[START]

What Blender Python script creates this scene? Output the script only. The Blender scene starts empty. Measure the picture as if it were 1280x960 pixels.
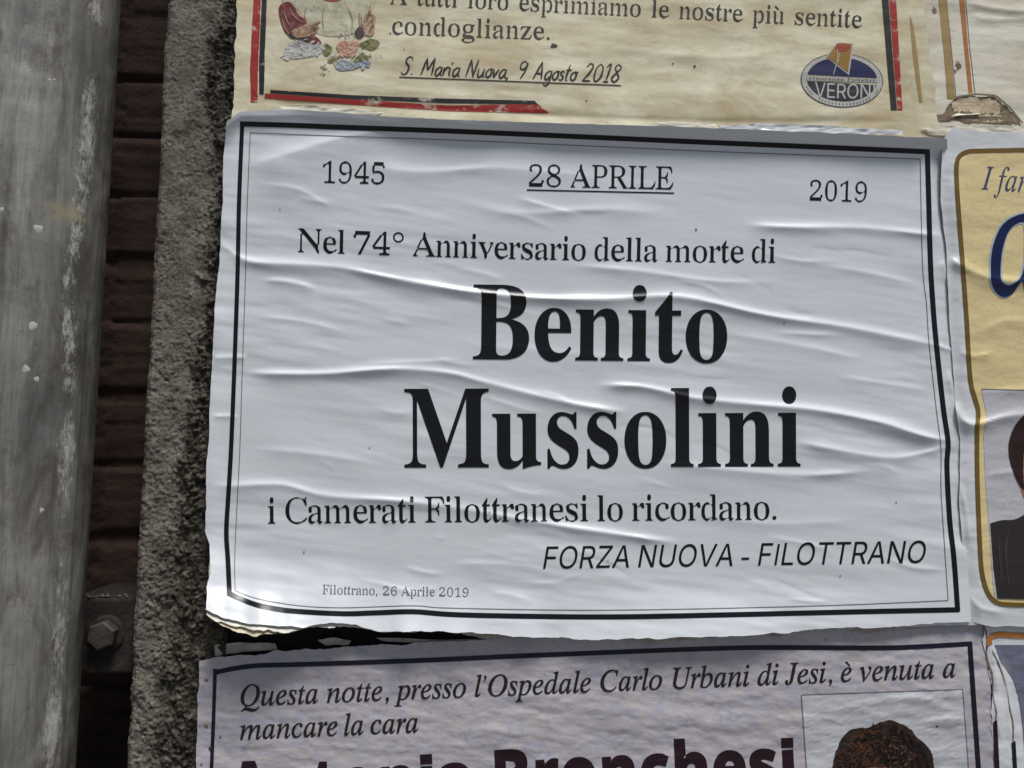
import bpy, bmesh, math, random
import numpy as np

# ------------------------------------------------------------------ camera, world, sun, exposure
scene = bpy.context.scene
COL = scene.collection
R = math.radians
CAM_D, PITCH, YAW, FPX = 0.705, R(6.1), R(4.4), 924.0
cam_data = bpy.data.cameras.new('camera')
cam_data.sensor_width = 36.0
cam_data.lens = 36.0 * FPX / 1280.0
cam_data.clip_start = 0.01
cam_data.clip_end = 500.0
cam_data.dof.use_dof = True
cam_data.dof.focus_distance = 0.70
cam_data.dof.aperture_fstop = 6.5
cam = bpy.data.objects.new('camera', cam_data)
COL.objects.link(cam)
cam.location = (0, -CAM_D, 0)
cam.rotation_euler = (math.pi / 2 + PITCH, 0, -YAW)
scene.camera = cam

SUN_EL, SUN_AZ = R(67), math.atan2(0.36, -0.85)      # azimuth measured from +Y towards +X
world = bpy.data.worlds.new('World')
scene.world = world
world.use_nodes = True
wn = world.node_tree.nodes
sky = wn.new('ShaderNodeTexSky')
sky.sky_type = 'NISHITA'
sky.sun_disc = False
sky.sun_elevation = SUN_EL
sky.sun_rotation = SUN_AZ
sky.dust_density = 1.5
sky.ozone_density = 1.2
world.node_tree.links.new(sky.outputs[0], wn['Background'].inputs[0])
wn['Background'].inputs[1].default_value = 0.05
sun_data = bpy.data.lights.new('sun', 'SUN')
sun_data.energy = 3.6
sun_data.angle = R(18)
sun_data.color = (1.0, 0.985, 0.965)
sun = bpy.data.objects.new('sun', sun_data)
COL.objects.link(sun)
sd = np.array([math.sin(SUN_AZ) * math.cos(SUN_EL), math.cos(SUN_AZ) * math.cos(SUN_EL), math.sin(SUN_EL)])
import mathutils
sun.rotation_euler = mathutils.Vector(tuple(sd)).to_track_quat('Z', 'Y').to_euler()
sun.location = (-2, -3, 5)
scene.view_settings.view_transform = 'Standard'
scene.view_settings.look = 'None'
scene.view_settings.gamma = 1.0
scene.view_settings.use_curve_mapping = False
scene.view_settings.exposure = 0.0
scene.cycles.max_bounces = 5

# ------------------------------------------------------------------ measuring: photograph -> wall
cp, sp_, cy, sy = math.cos(PITCH), math.sin(PITCH), math.cos(YAW), math.sin(YAW)
RIGHT = np.array([cy, -sy, 0.0])
FWD = np.array([sy * cp, cy * cp, sp_])
UP = np.array([-sy * sp_, -cy * sp_, cp])

def wall(px, py, d=0.0):
    """X and Z, on the vertical plane d metres in front of the wall, of a place measured in the photograph"""
    px = np.asarray(px, float); py = np.asarray(py, float)
    a = (px - 640.0) / FPX; b = (480.0 - py) / FPX
    dx = FWD[0] + a * RIGHT[0] + b * UP[0]
    dy = FWD[1] + a * RIGHT[1] + b * UP[1]
    dz = FWD[2] + a * RIGHT[2] + b * UP[2]
    t = (CAM_D - d) / dy
    return dx * t, dz * t

def _hash(ix, iy, seed):
    h = (ix.astype(np.int64) * 374761393 + iy.astype(np.int64) * 668265263 + seed * 974711) & 0xffffffff
    h = ((h ^ (h >> 13)) * 1274126177) & 0xffffffff
    h = h ^ (h >> 16)
    return (h & 0xffff) / 65535.0

def vnoise(x, y, seed=0):
    x = np.asarray(x, float); y = np.asarray(y, float)
    ix = np.floor(x); iy = np.floor(y)
    fx = x - ix; fy = y - iy
    fx = fx * fx * fx * (fx * (fx * 6 - 15) + 10); fy = fy * fy * fy * (fy * (fy * 6 - 15) + 10)
    a = _hash(ix, iy, seed); b = _hash(ix + 1, iy, seed); c = _hash(ix, iy + 1, seed); d = _hash(ix + 1, iy + 1, seed)
    return (a + (b - a) * fx) * (1 - fy) + (c + (d - c) * fx) * fy - 0.5

def fbm(x, y, seed=0, octv=4, gain=0.5):
    s = 0; a = 1.0
    for k in range(octv):
        s = s + a * vnoise(x * 2 ** k + 17.3 * k, y * 2 ** k + 5.1 * k, seed + k)
        a *= gain
    return s

def smooth(t):
    t = np.clip(t, 0, 1)
    return t * t * (3 - 2 * t)

def crease(px, py, path, amp, su, sl, taper=0.25):
    """a fold of the wet paper: crest along path, upper and lower flanks of width su and sl (photo px), height amp (m)"""
    P = ease(path, 5 if len(path) > 3 else 4)
    px, py = np.broadcast_arrays(np.asarray(px, float), np.asarray(py, float))
    out = np.zeros(px.shape)
    r = 9 * max(su, sl)
    box_ = (px > P[:, 0].min() - r) & (px < P[:, 0].max() + r) & (py > P[:, 1].min() - r) & (py < P[:, 1].max() + r)
    if not box_.any(): return out
    x = px[box_]; y = py[box_]
    seg = np.hypot(*(P[1:] - P[:-1]).T); tot = seg.sum(); acc = 0
    best = np.full(x.shape, 1e9); sg = np.zeros(x.shape); tt = np.zeros(x.shape)
    for i in range(len(P) - 1):
        a, b = P[i], P[i + 1]; e = b - a; L = max(seg[i], 1e-6)
        uc = np.clip(((x - a[0]) * e[0] + (y - a[1]) * e[1]) / (L * L), 0, 1)
        d = np.hypot(x - a[0] - uc * e[0], y - a[1] - uc * e[1]); s = (e[0] * (y - a[1]) - e[1] * (x - a[0])) / L
        m = d < best
        best = np.where(m, d, best); sg = np.where(m, s, sg); tt = np.where(m, (acc + uc * L) / tot, tt)
        acc += L
    w = np.where(sg < 0, su * 0.72, sl * 1.25) * (0.8 + 0.5 * vnoise(tt * tot / 55.0, tt * 0, int(P[0, 0])))
    q = np.minimum(best / w, 20)
    prof = 0.55 / np.cosh(q * 1.5) + 0.45 * np.exp(-1.5 * (np.sqrt(q * q + 0.03) - 0.17))
    env = smooth(tt / taper) * smooth((1 - tt) / taper) * (0.85 + 0.6 * vnoise(tt * tot / 80.0, tt * 0 + 3, int(P[0, 1])))
    out[box_] = 0.86 * amp * prof * env
    return out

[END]

◆ WHAT YOU HAVE TO DO:
All of the material above needs to be restated exactly, with no pictures.

◆ SOLUTION TO THIS EXERCISE:
What Blender Python script creates this scene? Output the script only. The Blender scene starts empty. Measure the picture as if it were 1280x960 pixels.
import bpy, bmesh, math, random
import numpy as np

# ------------------------------------------------------------------ camera, world, sun, exposure
scene = bpy.context.scene
COL = scene.collection
R = math.radians
CAM_D, PITCH, YAW, FPX = 0.705, R(6.1), R(4.4), 924.0
cam_data = bpy.data.cameras.new('camera')
cam_data.sensor_width = 36.0
cam_data.lens = 36.0 * FPX / 1280.0
cam_data.clip_start = 0.01
cam_data.clip_end = 500.0
cam_data.dof.use_dof = True
cam_data.dof.focus_distance = 0.70
cam_data.dof.aperture_fstop = 6.5
cam = bpy.data.objects.new('camera', cam_data)
COL.objects.link(cam)
cam.location = (0, -CAM_D, 0)
cam.rotation_euler = (math.pi / 2 + PITCH, 0, -YAW)
scene.camera = cam

SUN_EL, SUN_AZ = R(67), math.atan2(0.36, -0.85)      # azimuth measured from +Y towards +X
world = bpy.data.worlds.new('World')
scene.world = world
world.use_nodes = True
wn = world.node_tree.nodes
sky = wn.new('ShaderNodeTexSky')
sky.sky_type = 'NISHITA'
sky.sun_disc = False
sky.sun_elevation = SUN_EL
sky.sun_rotation = SUN_AZ
sky.dust_density = 1.5
sky.ozone_density = 1.2
world.node_tree.links.new(sky.outputs[0], wn['Background'].inputs[0])
wn['Background'].inputs[1].default_value = 0.05
sun_data = bpy.data.lights.new('sun', 'SUN')
sun_data.energy = 3.6
sun_data.angle = R(18)
sun_data.color = (1.0, 0.985, 0.965)
sun = bpy.data.objects.new('sun', sun_data)
COL.objects.link(sun)
sd = np.array([math.sin(SUN_AZ) * math.cos(SUN_EL), math.cos(SUN_AZ) * math.cos(SUN_EL), math.sin(SUN_EL)])
import mathutils
sun.rotation_euler = mathutils.Vector(tuple(sd)).to_track_quat('Z', 'Y').to_euler()
sun.location = (-2, -3, 5)
scene.view_settings.view_transform = 'Standard'
scene.view_settings.look = 'None'
scene.view_settings.gamma = 1.0
scene.view_settings.use_curve_mapping = False
scene.view_settings.exposure = 0.0
scene.cycles.max_bounces = 5

# ------------------------------------------------------------------ measuring: photograph -> wall
cp, sp_, cy, sy = math.cos(PITCH), math.sin(PITCH), math.cos(YAW), math.sin(YAW)
RIGHT = np.array([cy, -sy, 0.0])
FWD = np.array([sy * cp, cy * cp, sp_])
UP = np.array([-sy * sp_, -cy * sp_, cp])

def wall(px, py, d=0.0):
    """X and Z, on the vertical plane d metres in front of the wall, of a place measured in the photograph"""
    px = np.asarray(px, float); py = np.asarray(py, float)
    a = (px - 640.0) / FPX; b = (480.0 - py) / FPX
    dx = FWD[0] + a * RIGHT[0] + b * UP[0]
    dy = FWD[1] + a * RIGHT[1] + b * UP[1]
    dz = FWD[2] + a * RIGHT[2] + b * UP[2]
    t = (CAM_D - d) / dy
    return dx * t, dz * t

def _hash(ix, iy, seed):
    h = (ix.astype(np.int64) * 374761393 + iy.astype(np.int64) * 668265263 + seed * 974711) & 0xffffffff
    h = ((h ^ (h >> 13)) * 1274126177) & 0xffffffff
    h = h ^ (h >> 16)
    return (h & 0xffff) / 65535.0

def vnoise(x, y, seed=0):
    x = np.asarray(x, float); y = np.asarray(y, float)
    ix = np.floor(x); iy = np.floor(y)
    fx = x - ix; fy = y - iy
    fx = fx * fx * fx * (fx * (fx * 6 - 15) + 10); fy = fy * fy * fy * (fy * (fy * 6 - 15) + 10)
    a = _hash(ix, iy, seed); b = _hash(ix + 1, iy, seed); c = _hash(ix, iy + 1, seed); d = _hash(ix + 1, iy + 1, seed)
    return (a + (b - a) * fx) * (1 - fy) + (c + (d - c) * fx) * fy - 0.5

def fbm(x, y, seed=0, octv=4, gain=0.5):
    s = 0; a = 1.0
    for k in range(octv):
        s = s + a * vnoise(x * 2 ** k + 17.3 * k, y * 2 ** k + 5.1 * k, seed + k)
        a *= gain
    return s

def smooth(t):
    t = np.clip(t, 0, 1)
    return t * t * (3 - 2 * t)

def crease(px, py, path, amp, su, sl, taper=0.25):
    """a fold of the wet paper: crest along path, upper and lower flanks of width su and sl (photo px), height amp (m)"""
    P = ease(path, 5 if len(path) > 3 else 4)
    px, py = np.broadcast_arrays(np.asarray(px, float), np.asarray(py, float))
    out = np.zeros(px.shape)
    r = 9 * max(su, sl)
    box_ = (px > P[:, 0].min() - r) & (px < P[:, 0].max() + r) & (py > P[:, 1].min() - r) & (py < P[:, 1].max() + r)
    if not box_.any(): return out
    x = px[box_]; y = py[box_]
    seg = np.hypot(*(P[1:] - P[:-1]).T); tot = seg.sum(); acc = 0
    best = np.full(x.shape, 1e9); sg = np.zeros(x.shape); tt = np.zeros(x.shape)
    for i in range(len(P) - 1):
        a, b = P[i], P[i + 1]; e = b - a; L = max(seg[i], 1e-6)
        uc = np.clip(((x - a[0]) * e[0] + (y - a[1]) * e[1]) / (L * L), 0, 1)
        d = np.hypot(x - a[0] - uc * e[0], y - a[1] - uc * e[1]); s = (e[0] * (y - a[1]) - e[1] * (x - a[0])) / L
        m = d < best
        best = np.where(m, d, best); sg = np.where(m, s, sg); tt = np.where(m, (acc + uc * L) / tot, tt)
        acc += L
    w = np.where(sg < 0, su * 0.72, sl * 1.25) * (0.8 + 0.5 * vnoise(tt * tot / 55.0, tt * 0, int(P[0, 0])))
    q = np.minimum(best / w, 20)
    prof = 0.55 / np.cosh(q * 1.5) + 0.45 * np.exp(-1.5 * (np.sqrt(q * q + 0.03) - 0.17))
    env = smooth(tt / taper) * smooth((1 - tt) / taper) * (0.85 + 0.6 * vnoise(tt * tot / 80.0, tt * 0 + 3, int(P[0, 1])))
    out[box_] = 0.86 * amp * prof * env
    return out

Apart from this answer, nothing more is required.